Six people were convicted by a court in Kandhkot, Pakistan, on March 1 in connection with the 2011 murder of Pakistani Geo News reporter Wali Khan Baar.
At least 73 journalists have been killed in Pakistan since 2000, according to the International Press Institute’s Death Watch. But until last week’s conviction, only the killers American journalist Daniel Pearl in 2002 had been brought to justice.*
“The conviction of six defendants in Wali Khan Babar’s murder is an important development in a country where the pervasive culture of impunity has been one of the primary causes behind the violence that is undermining the profession of journalism,” IPI Executive Director Alison Bethel McKenzie said today. “We urge the Pakistani authorities to do everything in their power to ensure that the culprits who are still at large, are brought to justice as soon as possible.”
Babar was was shot five times while driving home in his car in Pakistan’s southern city of Karachi on Jan. 13, 2011. He was attacked by a group of unidentified people, who escaped after the shooting. Geo News branded the murder a “targeted-killing attack,” noting that Babar had been reporting on police search operations related to gang clashes in eastern Karachi.

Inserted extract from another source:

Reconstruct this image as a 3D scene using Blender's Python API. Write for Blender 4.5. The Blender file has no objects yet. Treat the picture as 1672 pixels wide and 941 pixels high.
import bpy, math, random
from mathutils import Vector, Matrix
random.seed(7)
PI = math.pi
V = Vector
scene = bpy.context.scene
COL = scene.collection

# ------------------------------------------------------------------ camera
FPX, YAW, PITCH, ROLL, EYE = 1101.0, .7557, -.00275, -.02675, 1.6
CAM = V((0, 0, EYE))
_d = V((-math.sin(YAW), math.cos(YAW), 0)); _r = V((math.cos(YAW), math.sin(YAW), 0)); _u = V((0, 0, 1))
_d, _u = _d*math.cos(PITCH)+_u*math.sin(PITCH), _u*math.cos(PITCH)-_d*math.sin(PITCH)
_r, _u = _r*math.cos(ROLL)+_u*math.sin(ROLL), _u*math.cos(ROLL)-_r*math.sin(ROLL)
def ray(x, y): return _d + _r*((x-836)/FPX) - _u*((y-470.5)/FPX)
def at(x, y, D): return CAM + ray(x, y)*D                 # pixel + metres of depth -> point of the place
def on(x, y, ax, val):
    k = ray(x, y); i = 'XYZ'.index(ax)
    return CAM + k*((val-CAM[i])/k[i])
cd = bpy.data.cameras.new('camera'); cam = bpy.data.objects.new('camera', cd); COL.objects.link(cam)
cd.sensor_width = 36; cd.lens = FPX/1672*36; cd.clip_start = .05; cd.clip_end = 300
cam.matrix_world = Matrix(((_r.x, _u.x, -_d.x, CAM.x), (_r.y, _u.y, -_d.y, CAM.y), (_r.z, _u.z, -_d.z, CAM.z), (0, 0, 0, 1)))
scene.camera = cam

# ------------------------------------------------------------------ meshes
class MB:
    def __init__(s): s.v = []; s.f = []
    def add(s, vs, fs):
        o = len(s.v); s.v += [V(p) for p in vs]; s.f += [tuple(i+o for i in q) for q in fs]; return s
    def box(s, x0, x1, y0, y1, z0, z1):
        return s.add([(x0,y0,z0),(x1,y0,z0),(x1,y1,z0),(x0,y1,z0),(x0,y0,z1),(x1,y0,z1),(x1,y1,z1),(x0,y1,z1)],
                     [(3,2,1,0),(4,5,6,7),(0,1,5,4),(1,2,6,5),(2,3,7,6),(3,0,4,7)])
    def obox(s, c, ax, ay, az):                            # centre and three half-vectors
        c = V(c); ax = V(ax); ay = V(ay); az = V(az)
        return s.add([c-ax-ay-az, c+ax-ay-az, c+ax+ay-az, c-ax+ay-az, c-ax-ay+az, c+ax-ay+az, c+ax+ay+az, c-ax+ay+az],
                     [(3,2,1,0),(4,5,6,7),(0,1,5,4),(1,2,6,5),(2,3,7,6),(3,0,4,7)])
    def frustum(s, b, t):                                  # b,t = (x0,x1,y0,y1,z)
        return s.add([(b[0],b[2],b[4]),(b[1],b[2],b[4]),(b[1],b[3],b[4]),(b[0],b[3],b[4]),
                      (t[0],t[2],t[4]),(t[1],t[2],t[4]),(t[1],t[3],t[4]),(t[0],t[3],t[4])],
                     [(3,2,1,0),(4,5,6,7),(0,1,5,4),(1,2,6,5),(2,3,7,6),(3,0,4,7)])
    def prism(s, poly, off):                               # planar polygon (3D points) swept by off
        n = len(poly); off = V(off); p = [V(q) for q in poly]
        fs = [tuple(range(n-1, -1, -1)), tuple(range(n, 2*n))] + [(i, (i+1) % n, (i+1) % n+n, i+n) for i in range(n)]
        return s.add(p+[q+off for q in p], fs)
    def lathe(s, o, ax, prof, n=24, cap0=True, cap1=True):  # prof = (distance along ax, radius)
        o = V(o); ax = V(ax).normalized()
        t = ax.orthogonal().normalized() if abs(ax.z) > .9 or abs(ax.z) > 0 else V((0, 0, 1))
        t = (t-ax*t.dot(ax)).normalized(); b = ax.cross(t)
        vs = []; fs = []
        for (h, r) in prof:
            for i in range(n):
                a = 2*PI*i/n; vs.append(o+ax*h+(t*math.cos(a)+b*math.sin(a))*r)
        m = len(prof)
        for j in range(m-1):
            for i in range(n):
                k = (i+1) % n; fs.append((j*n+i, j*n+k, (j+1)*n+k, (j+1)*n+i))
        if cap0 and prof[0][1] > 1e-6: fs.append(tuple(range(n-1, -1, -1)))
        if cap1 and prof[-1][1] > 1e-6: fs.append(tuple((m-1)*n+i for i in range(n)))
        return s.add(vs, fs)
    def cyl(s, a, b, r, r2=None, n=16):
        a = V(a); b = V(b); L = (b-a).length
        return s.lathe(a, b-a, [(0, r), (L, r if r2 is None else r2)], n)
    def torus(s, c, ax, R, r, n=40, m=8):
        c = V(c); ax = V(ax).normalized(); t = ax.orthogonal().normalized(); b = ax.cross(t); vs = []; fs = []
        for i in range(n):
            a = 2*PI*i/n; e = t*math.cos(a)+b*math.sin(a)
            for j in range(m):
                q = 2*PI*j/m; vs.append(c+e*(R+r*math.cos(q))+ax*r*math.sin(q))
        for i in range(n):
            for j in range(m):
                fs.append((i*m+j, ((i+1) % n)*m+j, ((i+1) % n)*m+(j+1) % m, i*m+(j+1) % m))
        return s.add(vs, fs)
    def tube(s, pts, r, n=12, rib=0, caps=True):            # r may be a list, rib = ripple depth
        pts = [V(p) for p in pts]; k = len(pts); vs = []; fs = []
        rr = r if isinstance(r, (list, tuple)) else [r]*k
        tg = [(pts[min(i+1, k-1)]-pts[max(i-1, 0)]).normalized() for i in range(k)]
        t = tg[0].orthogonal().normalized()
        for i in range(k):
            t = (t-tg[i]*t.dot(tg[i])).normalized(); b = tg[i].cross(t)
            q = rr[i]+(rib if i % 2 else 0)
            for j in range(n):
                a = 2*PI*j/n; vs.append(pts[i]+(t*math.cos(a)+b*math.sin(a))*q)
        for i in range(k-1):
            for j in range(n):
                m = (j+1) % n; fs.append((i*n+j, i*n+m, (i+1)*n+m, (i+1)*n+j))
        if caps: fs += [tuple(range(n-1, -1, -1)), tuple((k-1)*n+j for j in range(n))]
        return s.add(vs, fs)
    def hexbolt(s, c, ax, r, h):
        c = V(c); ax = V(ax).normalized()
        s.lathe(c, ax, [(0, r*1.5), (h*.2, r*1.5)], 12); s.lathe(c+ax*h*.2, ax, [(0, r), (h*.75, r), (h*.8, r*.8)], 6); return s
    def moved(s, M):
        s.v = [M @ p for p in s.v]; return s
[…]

Four of the six convicts, identified as Faisal Mehmood (alias Nafsiyati), Naveed (alias Polka), Muhammad Ali Rizvi and Shahrukh (alias Mani), who had been in jail since April 2011, were given a life sentence on March 1. The other two, identified as Karman (alias Shani) and Faisal (alias Mota), who are currently at large, were sentenced to death.
Events related to the investigation into Babar’s murder have been particularly worrying. In November 2013, the case was shifted from Karachi to an Anti-Terrorism Court in Kandhkot, following the murder of nine people linked to the investigations and threats to the lives of investigators, witnesses and prosecutors, according to news reports.
Rajab Ali Bengali, a police informer, was found dead on Jan. 29, 2011. Police constable Asif Rafiq, who was on the scene at the time of the murder and wrote the number of the vehicle used by the killers, was murdered on Jan. 31, 2011. Head constable Arshad Kundi, also involved in the investigations, was killed on March 19. A note was found on Bengali’s body, threatening that Kundi would be killed next.
On April 7, Naveed Khan, the brother of police inspector Shafique Tanoli, who had arrested five accused in Babar’s case, was killed. Commenting on his brother’s murder, Tanoli told the Express Tribune: “We arrested an important suspect from the Punjab. Aside from this, there was no other reason why someone would target my family. We’ve looked at all other possibilities.”
Another witness in Babar’s case, Haider Ali alias Saleem, was killed on Nov. 11, 2012 and on Sept. 26, 2013, Babar family’s lawyer, Naimat Ali Randhawa, was gunned down.
Even after the case was transferred to Kandhkot, there were attacks against the special prosecutor and police inspector Shafique Tanoli, both of whom survived. However, two of Tanoli’s colleagues were killed.
Welcoming the verdict, Pakistani journalists Umar Cheema and Usman Manzoor wrote in The News International on March 2: “The outcome of Babar’s case is radical departure from the past practices. Not only some accused were arrested and prosecuted, they have been awarded sentence. But this entire exercise didn’t [end] without taking another nine lives during the course of investigation raising serious question marks about the state’s apathy towards the witnesses, investigators and prosecutors who risked their personal safety for others.”
In a separate development, on March 2, photojournalist Ibrar Tanoli was shot by an unidentified assailant in Hazara Division, Khyber Pakhtunkhwa. He died of his wounds on the next day. According to news reports, prior to his murder, Tanoli, who is also the general secretary of Mansehra Press Club, had received threats, which he reported to the local police with no result.
Tanoli is the second journalist killed in Pakistan in 2014. In a street protest on March 4, journalists from Hazara Division demanded a judicial inquiry into the murder and the arrest of the perpetrators.
Joining the journalists’ call, a March 4 editorial by Pakistan’s Express Tribune said: “The state needs to play a more active role in providing security to journalists. It has failed entirely in this so far. The result is not only the fear that hangs over journalists, but also a restriction on the basic right of citizens to information.”
*This statement was amended on March 12, 2014, to reflect that Daniel Pearl was killed in 2002.